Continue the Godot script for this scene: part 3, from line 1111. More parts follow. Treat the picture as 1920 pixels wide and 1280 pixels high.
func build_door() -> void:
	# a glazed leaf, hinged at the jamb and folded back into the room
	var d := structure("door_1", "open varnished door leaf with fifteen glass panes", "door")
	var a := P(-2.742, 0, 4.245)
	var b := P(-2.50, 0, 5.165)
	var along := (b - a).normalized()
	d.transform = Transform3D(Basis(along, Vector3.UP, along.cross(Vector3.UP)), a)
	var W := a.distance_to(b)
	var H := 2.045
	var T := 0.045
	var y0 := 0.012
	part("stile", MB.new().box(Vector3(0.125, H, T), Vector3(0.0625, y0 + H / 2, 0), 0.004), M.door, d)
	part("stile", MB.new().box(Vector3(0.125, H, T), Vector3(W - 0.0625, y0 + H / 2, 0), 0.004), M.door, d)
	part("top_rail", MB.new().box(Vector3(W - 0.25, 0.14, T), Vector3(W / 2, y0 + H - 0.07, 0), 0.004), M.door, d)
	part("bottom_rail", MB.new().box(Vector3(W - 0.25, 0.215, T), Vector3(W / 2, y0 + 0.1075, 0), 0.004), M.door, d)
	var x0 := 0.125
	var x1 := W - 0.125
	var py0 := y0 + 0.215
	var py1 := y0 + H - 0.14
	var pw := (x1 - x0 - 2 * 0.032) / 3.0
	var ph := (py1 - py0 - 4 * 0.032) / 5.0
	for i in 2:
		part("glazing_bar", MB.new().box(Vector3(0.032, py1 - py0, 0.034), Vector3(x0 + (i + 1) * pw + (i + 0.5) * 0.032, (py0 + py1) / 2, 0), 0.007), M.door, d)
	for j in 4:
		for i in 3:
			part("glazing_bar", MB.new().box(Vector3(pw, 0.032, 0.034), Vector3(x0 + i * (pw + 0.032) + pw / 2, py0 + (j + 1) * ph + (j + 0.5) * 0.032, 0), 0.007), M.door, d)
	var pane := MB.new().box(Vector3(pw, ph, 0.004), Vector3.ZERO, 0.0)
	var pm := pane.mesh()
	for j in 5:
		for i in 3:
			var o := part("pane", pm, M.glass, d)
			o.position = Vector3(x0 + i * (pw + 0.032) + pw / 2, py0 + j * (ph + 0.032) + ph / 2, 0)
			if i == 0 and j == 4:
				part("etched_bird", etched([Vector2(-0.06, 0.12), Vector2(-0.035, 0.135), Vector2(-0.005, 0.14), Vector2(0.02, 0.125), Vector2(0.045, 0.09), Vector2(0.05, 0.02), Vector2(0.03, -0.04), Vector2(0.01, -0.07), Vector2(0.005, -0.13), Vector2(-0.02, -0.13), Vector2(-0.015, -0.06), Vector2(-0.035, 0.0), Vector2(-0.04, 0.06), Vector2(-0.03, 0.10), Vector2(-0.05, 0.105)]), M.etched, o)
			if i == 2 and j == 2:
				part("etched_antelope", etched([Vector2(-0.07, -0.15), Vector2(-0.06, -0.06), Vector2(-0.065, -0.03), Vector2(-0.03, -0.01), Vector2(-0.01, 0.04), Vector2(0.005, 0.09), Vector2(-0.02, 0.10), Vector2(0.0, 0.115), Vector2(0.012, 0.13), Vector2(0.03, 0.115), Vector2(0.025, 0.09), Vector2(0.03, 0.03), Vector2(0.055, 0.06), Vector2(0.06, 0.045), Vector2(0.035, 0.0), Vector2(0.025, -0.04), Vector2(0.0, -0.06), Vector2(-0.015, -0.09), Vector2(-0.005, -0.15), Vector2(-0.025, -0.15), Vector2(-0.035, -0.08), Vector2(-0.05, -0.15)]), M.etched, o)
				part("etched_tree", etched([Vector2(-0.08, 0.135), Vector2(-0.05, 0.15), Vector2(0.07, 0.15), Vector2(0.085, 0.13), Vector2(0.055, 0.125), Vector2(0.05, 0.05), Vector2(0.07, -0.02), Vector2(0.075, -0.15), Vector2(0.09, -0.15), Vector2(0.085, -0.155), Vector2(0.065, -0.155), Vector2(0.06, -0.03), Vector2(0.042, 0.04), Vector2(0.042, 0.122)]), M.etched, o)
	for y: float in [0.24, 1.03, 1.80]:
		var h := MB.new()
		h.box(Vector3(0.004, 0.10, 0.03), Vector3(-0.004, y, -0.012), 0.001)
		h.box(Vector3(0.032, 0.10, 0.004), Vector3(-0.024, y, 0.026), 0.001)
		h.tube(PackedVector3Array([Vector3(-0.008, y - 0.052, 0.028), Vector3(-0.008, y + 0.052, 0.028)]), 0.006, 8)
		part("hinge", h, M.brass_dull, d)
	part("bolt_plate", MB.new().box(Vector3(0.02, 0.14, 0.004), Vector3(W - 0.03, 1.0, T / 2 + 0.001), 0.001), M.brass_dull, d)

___

__Requirements__: Output every line above without altering anything.

__Full output__:
Continue the Godot script for this scene: part 3, from line 1111. More parts follow. Treat the picture as 1920 pixels wide and 1280 pixels high.
func build_door() -> void:
	# a glazed leaf, hinged at the jamb and folded back into the room
	var d := structure("door_1", "open varnished door leaf with fifteen glass panes", "door")
	var a := P(-2.742, 0, 4.245)
	var b := P(-2.50, 0, 5.165)
	var along := (b - a).normalized()
	d.transform = Transform3D(Basis(along, Vector3.UP, along.cross(Vector3.UP)), a)
	var W := a.distance_to(b)
	var H := 2.045
	var T := 0.045
	var y0 := 0.012
	part("stile", MB.new().box(Vector3(0.125, H, T), Vector3(0.0625, y0 + H / 2, 0), 0.004), M.door, d)
	part("stile", MB.new().box(Vector3(0.125, H, T), Vector3(W - 0.0625, y0 + H / 2, 0), 0.004), M.door, d)
	part("top_rail", MB.new().box(Vector3(W - 0.25, 0.14, T), Vector3(W / 2, y0 + H - 0.07, 0), 0.004), M.door, d)
	part("bottom_rail", MB.new().box(Vector3(W - 0.25, 0.215, T), Vector3(W / 2, y0 + 0.1075, 0), 0.004), M.door, d)
	var x0 := 0.125
	var x1 := W - 0.125
	var py0 := y0 + 0.215
	var py1 := y0 + H - 0.14
	var pw := (x1 - x0 - 2 * 0.032) / 3.0
	var ph := (py1 - py0 - 4 * 0.032) / 5.0
	for i in 2:
		part("glazing_bar", MB.new().box(Vector3(0.032, py1 - py0, 0.034), Vector3(x0 + (i + 1) * pw + (i + 0.5) * 0.032, (py0 + py1) / 2, 0), 0.007), M.door, d)
	for j in 4:
		for i in 3:
			part("glazing_bar", MB.new().box(Vector3(pw, 0.032, 0.034), Vector3(x0 + i * (pw + 0.032) + pw / 2, py0 + (j + 1) * ph + (j + 0.5) * 0.032, 0), 0.007), M.door, d)
	var pane := MB.new().box(Vector3(pw, ph, 0.004), Vector3.ZERO, 0.0)
	var pm := pane.mesh()
	for j in 5:
		for i in 3:
			var o := part("pane", pm, M.glass, d)
			o.position = Vector3(x0 + i * (pw + 0.032) + pw / 2, py0 + j * (ph + 0.032) + ph / 2, 0)
			if i == 0 and j == 4:
				part("etched_bird", etched([Vector2(-0.06, 0.12), Vector2(-0.035, 0.135), Vector2(-0.005, 0.14), Vector2(0.02, 0.125), Vector2(0.045, 0.09), Vector2(0.05, 0.02), Vector2(0.03, -0.04), Vector2(0.01, -0.07), Vector2(0.005, -0.13), Vector2(-0.02, -0.13), Vector2(-0.015, -0.06), Vector2(-0.035, 0.0), Vector2(-0.04, 0.06), Vector2(-0.03, 0.10), Vector2(-0.05, 0.105)]), M.etched, o)
			if i == 2 and j == 2:
				part("etched_antelope", etched([Vector2(-0.07, -0.15), Vector2(-0.06, -0.06), Vector2(-0.065, -0.03), Vector2(-0.03, -0.01), Vector2(-0.01, 0.04), Vector2(0.005, 0.09), Vector2(-0.02, 0.10), Vector2(0.0, 0.115), Vector2(0.012, 0.13), Vector2(0.03, 0.115), Vector2(0.025, 0.09), Vector2(0.03, 0.03), Vector2(0.055, 0.06), Vector2(0.06, 0.045), Vector2(0.035, 0.0), Vector2(0.025, -0.04), Vector2(0.0, -0.06), Vector2(-0.015, -0.09), Vector2(-0.005, -0.15), Vector2(-0.025, -0.15), Vector2(-0.035, -0.08), Vector2(-0.05, -0.15)]), M.etched, o)
				part("etched_tree", etched([Vector2(-0.08, 0.135), Vector2(-0.05, 0.15), Vector2(0.07, 0.15), Vector2(0.085, 0.13), Vector2(0.055, 0.125), Vector2(0.05, 0.05), Vector2(0.07, -0.02), Vector2(0.075, -0.15), Vector2(0.09, -0.15), Vector2(0.085, -0.155), Vector2(0.065, -0.155), Vector2(0.06, -0.03), Vector2(0.042, 0.04), Vector2(0.042, 0.122)]), M.etched, o)
	for y: float in [0.24, 1.03, 1.80]:
		var h := MB.new()
		h.box(Vector3(0.004, 0.10, 0.03), Vector3(-0.004, y, -0.012), 0.001)
		h.box(Vector3(0.032, 0.10, 0.004), Vector3(-0.024, y, 0.026), 0.001)
		h.tube(PackedVector3Array([Vector3(-0.008, y - 0.052, 0.028), Vector3(-0.008, y + 0.052, 0.028)]), 0.006, 8)
		part("hinge", h, M.brass_dull, d)
	part("bolt_plate", MB.new().box(Vector3(0.02, 0.14, 0.004), Vector3(W - 0.03, 1.0, T / 2 + 0.001), 0.001), M.brass_dull, d)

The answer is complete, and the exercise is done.